Sound like a problem you'd like to have? The issue wasn't the money, but the incredible volume of work proposed by Host Marriott Services, a food and retail concessionaire located in travel and entertainment venues. "I didn't have any crews, but I had a large Yellow Pages ad, and they thought I was a lot bigger than I actually was," recalls Engelhard, 41, of the 1994 job. "I told them to go to the next person on their list, and they all shook their heads no. If I didn't do it, they would have to." Engelhard had planned to bid only for the experience of bidding until he realized he could set his price. Then he got serious, calling other cleaning companies and ultimately securing commitments from 15 companies for the weekend job.

"Up to that point, I was a hands-on type of owner. I pitched in with employees even on medium-sized jobs. This time it was different because I had to have 13 locations done over a two-night period, so I divided it up into three crews on two separate concourses," Engelhard says. "I [appointed] crew leaders and walked back and forth between the crews."

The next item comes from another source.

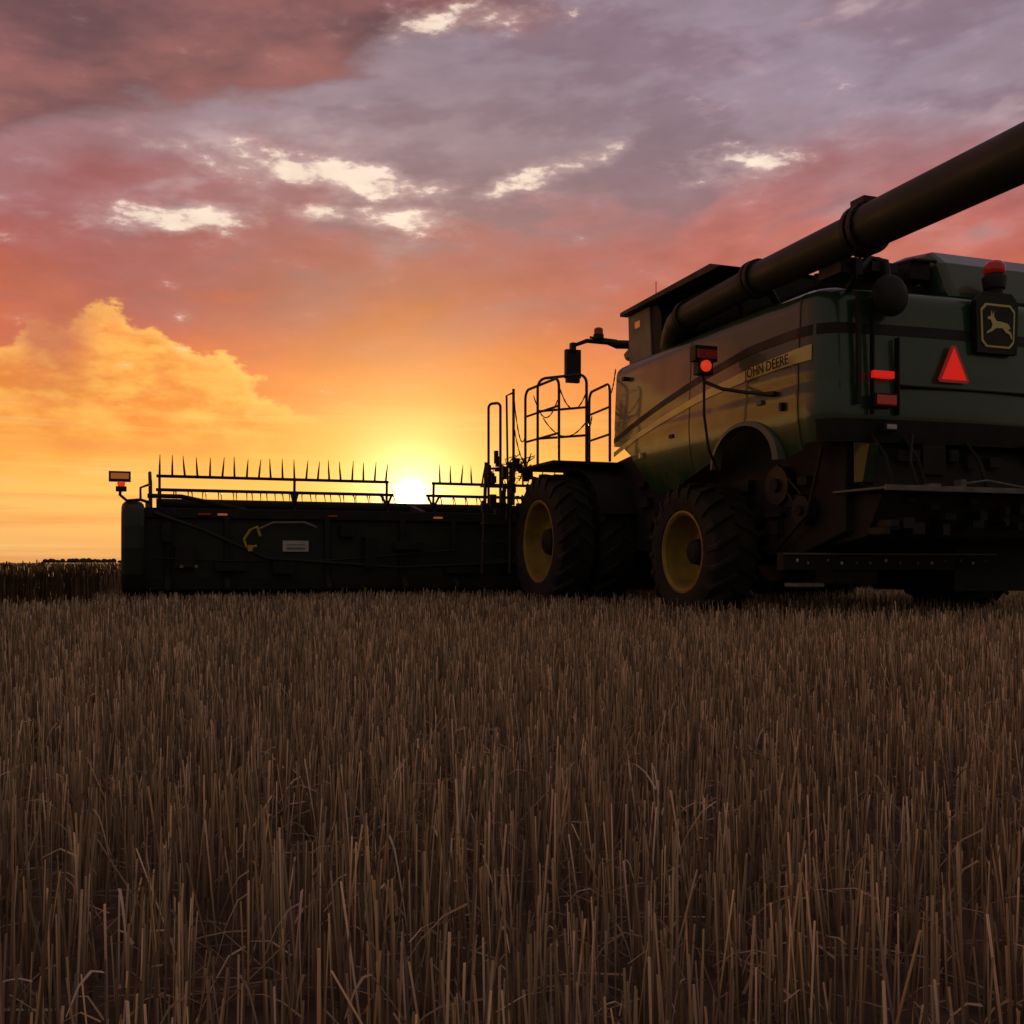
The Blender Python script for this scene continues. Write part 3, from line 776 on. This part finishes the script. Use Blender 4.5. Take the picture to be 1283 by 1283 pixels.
# bright gaps between the clouds
reg=gauss(az,el,-10.5,20.2,8.5,1.0,-0.08)
for (a,e,sa,se,t,kk) in ((-17.5,17.6,5.0,0.9,0.12,1),(-5.8,18.2,4.0,0.7,0.0,1),(2.0,20.6,5,0.7,0.25,.85),(12.5,20.6,4,1.0,0.0,.6),(-3,27.6,5,0.8,0.1,.75),(-10.5,18.3,2.5,.5,0,.9)):
    reg=M('MAXIMUM',reg,mul(gauss(az,el,a,e,sa,se,t),kk))
wn=add(mul(n3,1.8),mul(n2,0.3))
wm=smooth(add(mul(reg,0.60),wn),0.38,0.66)
soft=smooth(add(mul(reg,0.75),mul(wn,.7)),0.12,0.7)
col=mix(mul(soft,0.65),col,lin(200,170,166))
col=mix(mul(wm,0.9),col,lin(248,226,206))
shade=add(1.0,add(mul(n2,0.8),mul(n3,0.40)))
cbx=N.new('ShaderNodeCombineXYZ'); [L.new(shade,cbx.inputs[i]) for i in range(3)]
col=mix(mul(smooth(el,3,13),0.95),col,mix(1,col,cbx.outputs[0],'MULTIPLY'))
# sun and aureole
vd=N.new('ShaderNodeVectorMath'); vd.operation='DOT_PRODUCT'; L.new(tc.outputs['Generated'],vd.inputs[0]); vd.inputs[1].default_value=sd
ang=mul(M('ARCCOSINE',M('MINIMUM',vd.outputs['Value'],0.9999999)),57.2958)
def glow(s,p=2): return M('EXPONENT',mul(M('POWER',M('DIVIDE',ang,s),p),-1))
col=mix(mul(glow(8.5,1.7),0.5),col,lin(255,184,80))
col=mix(mul(glow(3.4,1.3),0.9),col,lin(255,222,128))
def emit(g,c,k):
    s=N.new('ShaderNodeVectorMath'); s.operation='SCALE'; s.inputs[0].default_value=c; L.new(mul(g,k),s.inputs['Scale']); return s.outputs[0]
for g_,c_,k_ in ((glow(1.3,1.0),(1,0.78,0.36),3.0),(glow(0.45,2),(1,0.9,0.62),22)):
    col=mix(1,col,emit(g_,c_,k_),'ADD')
hd_=N.new('ShaderNodeVectorMath'); hd_.operation='DOT_PRODUCT'; L.new(tc.outputs['Generated'],hd_.inputs[0]); hd_.inputs[1].default_value=(-0.38,0.92,0)
fo=smooth(hd_.outputs['Value'],-0.35,0.62)
col=mix(fo,lin(108,96,90),col)
sky=N.new('ShaderNodeTexSky'); sky.sky_type='NISHITA'; sky.sun_disc=False
sky.sun_elevation=SEL; sky.sun_rotation=SAZ; sky.dust_density=3
sk=N.new('ShaderNodeVectorMath'); sk.operation='SCALE'; L.new(sky.outputs[0],sk.inputs[0]); sk.inputs['Scale'].default_value=0.008
col=mix(1,col,sk.outputs[0],'ADD')
col=mix(smooth(el,-0.6,-0.1),(0.03,0.022,0.016,1),col)
bg=N.new('ShaderNodeBackground'); L.new(col,bg.inputs[0]); bg.inputs[1].default_value=1.0
wo=N.new('ShaderNodeOutputWorld'); L.new(bg.outputs[0],wo.inputs[0])
w.cycles.sampling_method='MANUAL'; w.cycles.sample_map_resolution=512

And he proved his knack for subcontracting wasn't a one-time deal: The Monday after the airport job, he submitted a bid on a large building complex and hired one of the subcontractors he had worked with on the airport cleanup to man the job. "I basically turned the job over to him. That's how easy it is if you can find good subcontractors," Engelhard says. "I did more and more subcontracting and was able to get out of a lot of the headaches you tend to have with employees." Subcontracting proved to be the ticket to success and rapid growth for Engelhard: This year, Buford, Georgia-based Pro-Pride expects to bring in $500,000 in sales.